By staff October 10, 2009

Aszure Barton & Artists and Elevator Repair Service at Sarasota’s Ringling International Arts Festival.

 

By Kay Kipling

 

The Ringling International Arts Festival continues through Oct. 11, but I saw my final two shows with a double dance bill featuring Aszure Barton & Artists, presenting the world premiere of Busk, and OtherShore, a company offering a shorter piece titled The Snow Falls in Winter.

 

The first piece first: Snow features just five dancers, and begins, not with movement, but with words, as one of the performers reads aloud stage directions for the opening scene of a play. What the play is really supposed to be about we never know, but it involves, in varying formations, the actions between a professor, a young girl student and a maid. There’s a lesson of some sort going on, as dancers swap roles and read aloud or move to taped applause and other sounds, but I have to admit I was mystified by any larger meaning at work here; the whole thing reminded me a bit of Eugene Ionesco and the Theatre of the Absurd.

 

Not so with Busk, the longer piece that followed. Choreographer Barton has gained a name for herself over the last few years, and it’s easy to see why as we are quickly caught up with this new dance creation, which begins with a lone violin and a hooded black figure placing an upturned hat on the stage--we assume to hold coins, as buskers or street performers do. The black hooded sweatshirts are repeated on other dancers as they enter the stage throughout the piece; and certain movements are repeated, too, most notably the outstretched hand or the fingers rubbing together that signify asking for payment in return for the performance. A mixture of feelings is evoked with Busk; there are moments that feel religious, and certainly some of the music sounds liturgical.

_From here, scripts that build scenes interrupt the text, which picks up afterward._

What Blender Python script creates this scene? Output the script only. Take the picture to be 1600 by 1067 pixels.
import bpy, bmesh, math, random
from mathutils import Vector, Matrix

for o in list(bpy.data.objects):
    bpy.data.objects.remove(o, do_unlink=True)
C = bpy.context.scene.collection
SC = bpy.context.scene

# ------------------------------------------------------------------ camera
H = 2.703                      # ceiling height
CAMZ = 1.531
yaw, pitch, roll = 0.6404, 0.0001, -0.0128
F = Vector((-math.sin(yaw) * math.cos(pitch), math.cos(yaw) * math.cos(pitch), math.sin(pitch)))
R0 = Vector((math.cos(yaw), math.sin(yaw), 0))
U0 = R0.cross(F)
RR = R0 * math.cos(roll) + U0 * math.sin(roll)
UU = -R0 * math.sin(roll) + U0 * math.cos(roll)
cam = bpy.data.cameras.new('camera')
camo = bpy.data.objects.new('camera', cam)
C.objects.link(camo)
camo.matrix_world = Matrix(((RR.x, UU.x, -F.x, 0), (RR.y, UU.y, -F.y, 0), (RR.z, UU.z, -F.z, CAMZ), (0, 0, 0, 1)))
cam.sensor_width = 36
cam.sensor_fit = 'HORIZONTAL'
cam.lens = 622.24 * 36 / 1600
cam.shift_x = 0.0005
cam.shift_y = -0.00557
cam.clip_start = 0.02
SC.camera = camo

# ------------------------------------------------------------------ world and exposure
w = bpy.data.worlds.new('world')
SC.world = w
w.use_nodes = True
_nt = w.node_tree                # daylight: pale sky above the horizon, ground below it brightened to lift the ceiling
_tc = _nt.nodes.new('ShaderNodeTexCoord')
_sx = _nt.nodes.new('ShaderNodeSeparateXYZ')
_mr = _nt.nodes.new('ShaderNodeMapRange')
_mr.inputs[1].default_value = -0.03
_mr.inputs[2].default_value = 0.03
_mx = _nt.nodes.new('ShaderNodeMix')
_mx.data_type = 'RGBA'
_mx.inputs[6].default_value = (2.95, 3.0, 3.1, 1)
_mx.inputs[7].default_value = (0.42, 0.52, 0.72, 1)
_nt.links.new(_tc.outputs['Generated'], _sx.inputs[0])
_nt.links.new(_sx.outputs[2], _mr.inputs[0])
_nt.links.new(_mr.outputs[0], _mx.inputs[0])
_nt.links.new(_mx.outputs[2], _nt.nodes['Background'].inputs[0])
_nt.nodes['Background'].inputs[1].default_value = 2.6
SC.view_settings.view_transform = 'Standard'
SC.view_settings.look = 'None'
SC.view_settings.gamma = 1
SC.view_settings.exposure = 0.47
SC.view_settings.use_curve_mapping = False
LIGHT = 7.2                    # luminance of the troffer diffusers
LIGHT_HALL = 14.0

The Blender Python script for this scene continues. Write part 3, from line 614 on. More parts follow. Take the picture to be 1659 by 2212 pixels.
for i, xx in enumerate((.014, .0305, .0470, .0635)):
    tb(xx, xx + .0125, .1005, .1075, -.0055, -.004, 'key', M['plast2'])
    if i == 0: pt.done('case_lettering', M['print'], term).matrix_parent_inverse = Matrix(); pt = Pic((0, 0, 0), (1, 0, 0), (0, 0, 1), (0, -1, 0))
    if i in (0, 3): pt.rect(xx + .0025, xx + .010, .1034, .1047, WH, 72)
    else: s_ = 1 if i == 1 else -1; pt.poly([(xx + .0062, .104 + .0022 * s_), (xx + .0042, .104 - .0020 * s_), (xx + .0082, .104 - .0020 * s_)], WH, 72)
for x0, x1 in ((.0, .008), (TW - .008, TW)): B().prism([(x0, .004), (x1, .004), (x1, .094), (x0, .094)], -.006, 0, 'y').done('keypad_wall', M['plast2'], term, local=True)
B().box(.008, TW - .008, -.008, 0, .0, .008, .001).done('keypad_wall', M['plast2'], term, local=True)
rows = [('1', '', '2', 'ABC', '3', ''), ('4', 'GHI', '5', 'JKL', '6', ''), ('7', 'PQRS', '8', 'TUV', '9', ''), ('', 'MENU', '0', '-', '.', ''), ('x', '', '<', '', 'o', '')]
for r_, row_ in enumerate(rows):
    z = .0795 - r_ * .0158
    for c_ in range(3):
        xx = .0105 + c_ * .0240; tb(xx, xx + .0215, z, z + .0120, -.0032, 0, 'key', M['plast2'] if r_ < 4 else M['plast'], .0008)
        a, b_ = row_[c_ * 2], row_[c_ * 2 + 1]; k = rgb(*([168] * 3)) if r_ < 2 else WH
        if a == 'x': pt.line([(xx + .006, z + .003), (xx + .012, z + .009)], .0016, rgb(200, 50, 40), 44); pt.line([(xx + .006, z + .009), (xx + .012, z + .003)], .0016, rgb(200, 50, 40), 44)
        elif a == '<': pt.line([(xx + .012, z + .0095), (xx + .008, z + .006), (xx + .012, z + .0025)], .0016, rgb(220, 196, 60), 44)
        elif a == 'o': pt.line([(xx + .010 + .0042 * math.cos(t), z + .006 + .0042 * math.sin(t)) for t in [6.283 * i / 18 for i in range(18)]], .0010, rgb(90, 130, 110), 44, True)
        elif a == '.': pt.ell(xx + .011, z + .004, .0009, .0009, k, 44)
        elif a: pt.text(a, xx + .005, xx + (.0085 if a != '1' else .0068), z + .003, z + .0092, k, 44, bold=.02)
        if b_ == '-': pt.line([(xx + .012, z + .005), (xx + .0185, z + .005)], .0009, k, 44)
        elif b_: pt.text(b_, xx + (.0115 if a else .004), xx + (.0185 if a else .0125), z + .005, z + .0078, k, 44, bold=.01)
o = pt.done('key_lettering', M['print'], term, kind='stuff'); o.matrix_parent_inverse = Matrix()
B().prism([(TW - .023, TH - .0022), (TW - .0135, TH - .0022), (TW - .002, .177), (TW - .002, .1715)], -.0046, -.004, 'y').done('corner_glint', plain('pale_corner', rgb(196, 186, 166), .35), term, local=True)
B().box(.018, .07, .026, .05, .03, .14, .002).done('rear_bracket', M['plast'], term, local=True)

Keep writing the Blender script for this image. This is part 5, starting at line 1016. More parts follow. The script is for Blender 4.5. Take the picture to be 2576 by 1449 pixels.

Other moments feel religious in a less conventional way; there’s a scene with a female dancer contorting her body in various ways that seem almost amphibian or primordial.

 

All of the dancers move with athletic assurance, and by the end the work builds to an energy-filled climax with a wild, klezmer-influenced dance performed by a female dancer attired something like a Greek goddess. I’m no modern dance critic, but I liked what I saw here.

 

I also attended the early evening performance of Elevator Repair Service’s The Sun Also Rises (First Part), a new work based on Ernest Hemingway’s modern classic about a group of American and British expatriates in Paris in the 1920s. Because this piece by the New York-based company is a workshop premiere, the press was asked not to review it. So I won’t, other than to say I certainly found Sun (which, like other ERS works, including interpretations of F. Scott Fitzgerald’s The Great Gatsby and William Faulkner’s The Sound and The Fury, is designed to present all the book’s words onstage) intriguing enough that I’d want to see the completed work whenever it’s done. That’s set for sometime next year.

 

For those who still have discoveries to make at this year’s inaugural festival, enjoy.